### WHAT IS REQUIRED
Return precisely the span of lines from the top of the material below to the line containing "from mathutils import", both included. Pictures are excluded.

────────

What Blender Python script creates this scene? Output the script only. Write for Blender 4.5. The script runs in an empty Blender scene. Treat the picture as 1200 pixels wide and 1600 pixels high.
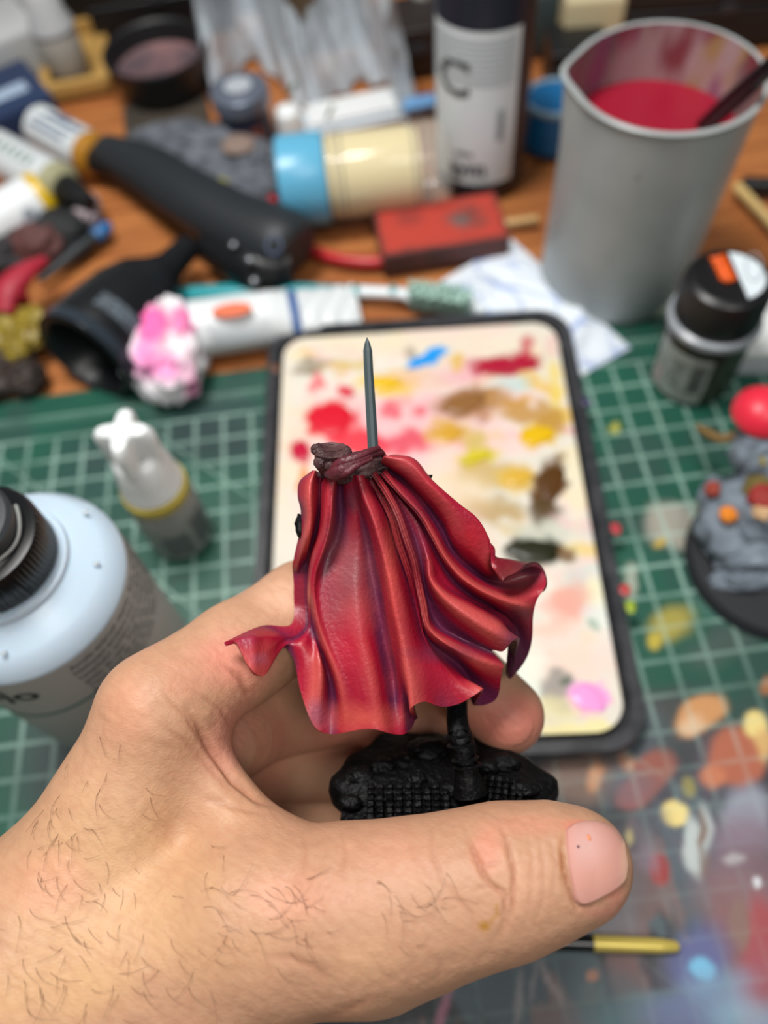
import bpy, bmesh, math, random
import numpy as np
from math import sin, cos, pi, radians, sqrt, atan2
from mathutils import Vector, Matrix, Quaternion

# ------------------------------------------------------------------ camera, world, light, exposure
# lengths below are in mat squares; one square of the cutting mat is 1.25 cm
S = 0.0125
sc = bpy.context.scene
FPX = 1250.0; PIT = radians(59.5); ROLL = radians(-7.4); CH = 22.6
FW = np.array([0, cos(PIT), -sin(PIT)]); RT = np.array([1.0, 0, 0]); UP = np.cross(RT, FW); CAM = np.array([0, 0, CH])
cd = bpy.data.cameras.new('camera'); cam = bpy.data.objects.new('camera', cd); sc.collection.objects.link(cam)
cd.sensor_fit = 'HORIZONTAL'; cd.sensor_width = 26.0; cd.lens = 26.0 * FPX / 1200
cr_, sr_ = cos(ROLL), sin(ROLL)
ax_x = RT * cr_ + (-UP) * (-sr_)          # image right in world
ax_y = -(RT * sr_ + (-UP) * cr_)          # image up in world
cam.matrix_world = Matrix(((ax_x[0], ax_y[0], -FW[0], 0), (ax_x[1], ax_y[1], -FW[1], 0), (ax_x[2], ax_y[2], -FW[2], CH * S), (0, 0, 0, 1)))
cd.clip_start = 0.005; cd.clip_end = 20
cd.dof.use_dof = True; cd.dof.focus_distance = 12.5 * S; cd.dof.aperture_fstop = 7.0; cd.dof.aperture_blades = 0
sc.camera = cam
w = bpy.data.worlds.new('world'); sc.world = w; w.use_nodes = True
w.node_tree.nodes['Background'].inputs[0].default_value = (0.93, 0.97, 1.0, 1); w.node_tree.nodes['Background'].inputs[1].default_value = 0.12
def area_light(name, loc, target, size, power, col):
    l = bpy.data.lights.new(name, 'AREA'); l.shape = 'RECTANGLE'; l.size = size[0] * S; l.size_y = size[1] * S; l.energy = power; l.color = col
    o = bpy.data.objects.new(name, l); sc.collection.objects.link(o); o.location = Vector(loc) * S
    o.rotation_euler = (Vector(target) - Vector(loc)).to_track_quat('-Z', 'Y').to_euler(); return o
area_light('desk_lamp_light', (-10, 21, 62), (0, 14, 4), (20, 14), 5.0, (1.0, 0.98, 0.95))
area_light('ceiling_light', (20, -34, 100), (0, 14, 0), (34, 34), 4.6, (1.0, 0.97, 0.93))
vs = sc.view_settings; vs.view_transform = 'Standard'; vs.look = 'None'; vs.gamma = 1; vs.use_curve_mapping = False; vs.exposure = 0.3

# ------------------------------------------------------------------ helpers
def ray(px, py):
    x = px - 600.0; y = py - 800.0
    X = x * cr_ + y * sr_; Y = -x * sr_ + y * cr_
    return FW + RT * X / FPX - UP * Y / FPX
def P(px, py, d): return CAM + ray(px, py) * d            # a point seen at (px,py), d squares from the lens
def U(px, py, z=0.0):                                      # the same, at height z above the table
    r = ray(px, py); return CAM + r * ((z - CH) / r[2])
def img(V):
    q = np.asarray(V, float) - CAM; Z = q @ FW; X = FPX * (q @ RT) / Z; Y = -FPX * (q @ UP) / Z
    return 600 + X * cr_ - Y * sr_, 800 + X * sr_ + Y * cr_
def lin(c):
    c = [v / 255.0 for v in c]
    return tuple(v / 12.92 if v <= .04045 else ((v + .055) / 1.055) ** 2.4 for v in c)
def linA(c):
    c = np.asarray(c, float) / 255
    return np.where(c <= .04045, c / 12.92, ((c + .055) / 1.055) ** 2.4)
MATS = {}
def mat(name, col=(128, 128, 128), rough=.5, metal=0, spec=.5, trans=0, alpha=1, attr=None, noise=None, bump=None, sss=0, coat=0, ior=1.45, emis=None, ribs=None):
    if name in MATS: return MATS[name]
    m = bpy.data.materials.new(name); m.use_nodes = True; nt = m.node_tree; N = nt.nodes; L = nt.links
    b = N['Principled BSDF']; c = lin(col)
    b.inputs['Base Color'].default_value = (*c, 1); b.inputs['Roughness'].default_value = rough; b.inputs['Metallic'].default_value = metal
    b.inputs['Specular IOR Level'].default_value = spec; b.inputs['Transmission Weight'].default_value = trans; b.inputs['Alpha'].default_value = alpha; b.inputs['IOR'].default_value = ior
    if coat: b.inputs['Coat Weight'].default_value = coat; b.inputs['Coat Roughness'].default_value = .15
    if sss: b.inputs['Subsurface Weight'].default_value = sss; b.inputs['Subsurface Radius'].default_value = (1, .35, .2); b.inputs['Subsurface Scale'].default_value = .003
    tc = N.new('ShaderNodeTexCoord'); out = None
    if attr:
        a = N.new('ShaderNodeAttribute'); a.attribute_name = attr; out = a.outputs['Color']
    if noise:                                             # (second colour, scale, amount)
        n = N.new('ShaderNodeTexNoise'); n.inputs['Scale'].default_value = noise[1]; n.inputs['Detail'].default_value = 6; L.new(tc.outputs['Object'], n.inputs['Vector'])
        r = N.new('ShaderNodeMapRange'); r.inputs[1].default_value = .38; r.inputs[2].default_value = .66; r.inputs[4].default_value = noise[2]; L.new(n.outputs['Fac'], r.inputs[0])
        mx = N.new('ShaderNodeMix'); mx.data_type = 'RGBA'; L.new(r.outputs[0], mx.inputs[0])
        if out: L.new(out, mx.inputs[6])
        else: mx.inputs[6].default_value = (*c, 1)
        mx.inputs[7].default_value = (*lin(noise[0]), 1); out = mx.outputs[2]
    if out: L.new(out, b.inputs['Base Color'])
    if bump:                                              # (scale, strength)
        n = N.new('ShaderNodeTexNoise'); n.inputs['Scale'].default_value = bump[0]; n.inputs['Detail'].default_value = 5; L.new(tc.outputs['Object'], n.inputs['Vector'])
        bp = N.new('ShaderNodeBump'); bp.inputs['Strength'].default_value = bump[1]; bp.inputs['Distance'].default_value = .0006; L.new(n.outputs['Fac'], bp.inputs['Height']); L.new(bp.outputs[0], b.inputs['Normal'])
    MATS[name] = m; return m
def wood_mat():
    m = mat('orange_wood', (176, 112, 62), rough=.45)
    nt = m.node_tree; N = nt.nodes; L = nt.links; b = N['Principled BSDF']; tc = N.new('ShaderNodeTexCoord'); mp = N.new('ShaderNodeMapping'); mp.inputs['Scale'].default_value = (8, 90, 8)
    n = N.new('ShaderNodeTexNoise'); n.inputs['Scale'].default_value = 2.2; n.inputs['Detail'].default_value = 8; L.new(tc.outputs['Object'], mp.inputs[0]); L.new(mp.outputs[0], n.inputs['Vector'])
    cr = N.new('ShaderNodeValToRGB'); cr.color_ramp.elements[0].position = .35; cr.color_ramp.elements[0].color = (*lin((150, 88, 46)), 1); cr.color_ramp.elements[1].position = .7; cr.color_ramp.elements[1].color = (*lin((192, 124, 70)), 1)
    L.new(n.outputs['Fac'], cr.inputs[0]); L.new(cr.outputs[0], b.inputs['Base Color']); return m

def vnoise(P3, seed=0):                                    # vectorised value noise, 0..1
    P3 = np.asarray(P3, float); i = np.floor(P3).astype(np.int64); f = P3 - i; f = f * f * (3 - 2 * f)
    def h(a):
        n = (a[..., 0] * 374761393 + a[..., 1] * 668265263 + a[..., 2] * 2147483647 + seed * 1274126177) & 0xffffffff
        n = ((n ^ (n >> 13)) * 1274126177) & 0xffffffff; n = n ^ (n >> 16); return (n & 0xffff) / 65535.0
    r = 0
    for dx in (0, 1):
        for dy in (0, 1):
            for dz in (0, 1):
                wt = (f[..., 0] if dx else 1 - f[..., 0]) * (f[..., 1] if dy else 1 - f[..., 1]) * (f[..., 2] if dz else 1 - f[..., 2])
                r = r + wt * h(i + np.array([dx, dy, dz]))
    return r
def fbm(P3, seed=0, o=4):
    r = 0; a = .5; P3 = np.asarray(P3, float); t = 0
    for k in range(o): r = r + a * vnoise(P3 * 2 ** k + k * 17.3, seed + k); t += a; a *= .5
    return r / t

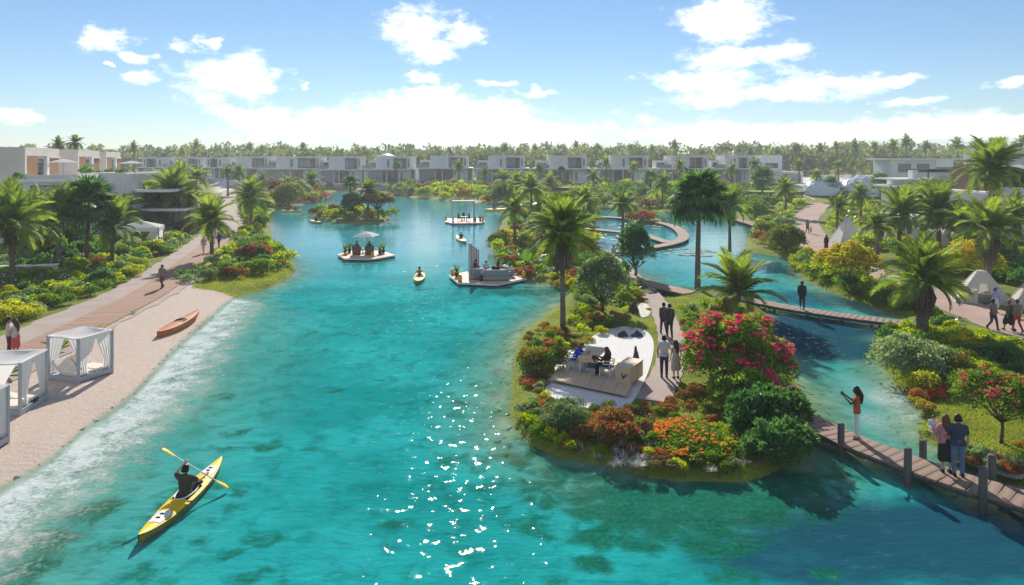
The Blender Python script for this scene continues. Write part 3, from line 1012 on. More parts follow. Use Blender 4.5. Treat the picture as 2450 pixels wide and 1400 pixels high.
# ---- shrub kinds -> (mesh variants, description)
KIND = {}


def kind(key, desc, cat, **kw):
    nv = kw.pop('variants', 2)
    KIND[key] = ([shrub_mesh(key + '_shrub', seed=101 * (len(KIND) + 1) + 7 * i, **kw) for i in range(nv)], desc, cat)


kind('green', 'leafy mid-green shrub', 'shrub', leafmat=FM['green'], variants=3)
kind('dark', 'dark glossy broad-leaved shrub', 'shrub', leafmat=FM['dark'], LL=.2, LW=.13, nleaf=900)
kind('lime', 'bright yellow-green shrub', 'shrub', leafmat=FM['lime'], h=.3, LL=.16, LW=.09, nleaf=1100, variants=3)
kind('olive', 'rounded olive-green shrub', 'shrub', leafmat=FM['olive'], nl=7, spread=.42, h=.6, LL=.09, LW=.05, nleaf=1800)
kind('grey', 'loose grey-green shrub', 'shrub', leafmat=FM['grey'], LL=.15, LW=.07, nleaf=1200)
kind('rust', 'rounded rust-brown shrub', 'shrub', leafmat=FM['rust'], nl=7, spread=.45, h=.55, LL=.09, LW=.05, nleaf=1700)
kind('pink', 'green bush dotted with pink blossom', 'flowering bush', leafmat=FM['green'], flower=FM['pink'], nfl=150, fs=.075)
kind('yellow', 'bush covered in yellow-orange blossom', 'flowering bush', leafmat=FM['lime'], flower=FM['yellow'], nfl=260, fs=.06)
kind('red', 'low clump of vivid red flowers', 'flower clump', leafmat=FM['dark'], h=.2, spread=.7, flower=FM['red'], nfl=220, fs=.1, nleaf=800, base=.22)
kind('coral', 'clump of orange-red flowers over dark leaves', 'flower clump', leafmat=FM['rust'], h=.25, spread=.65, flower=FM['coral'], nfl=160, fs=.08, nleaf=900)
kind('orange', 'low clump of orange flowers', 'flower clump', leafmat=FM['green'], h=.15, spread=.75, flower=FM['orange'], nfl=200, fs=.085, nleaf=800, base=.2)
kind('white', 'green shrub with scattered white blooms', 'flowering bush', leafmat=FM['grey'], flower=FM['white'], nfl=90, fs=.09)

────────

### THE OUTPUT
What Blender Python script creates this scene? Output the script only. Write for Blender 4.5. The script runs in an empty Blender scene. Treat the picture as 1200 pixels wide and 1600 pixels high.
import bpy, bmesh, math, random
import numpy as np
from math import sin, cos, pi, radians, sqrt, atan2
from mathutils import Vector, Matrix, Quaternion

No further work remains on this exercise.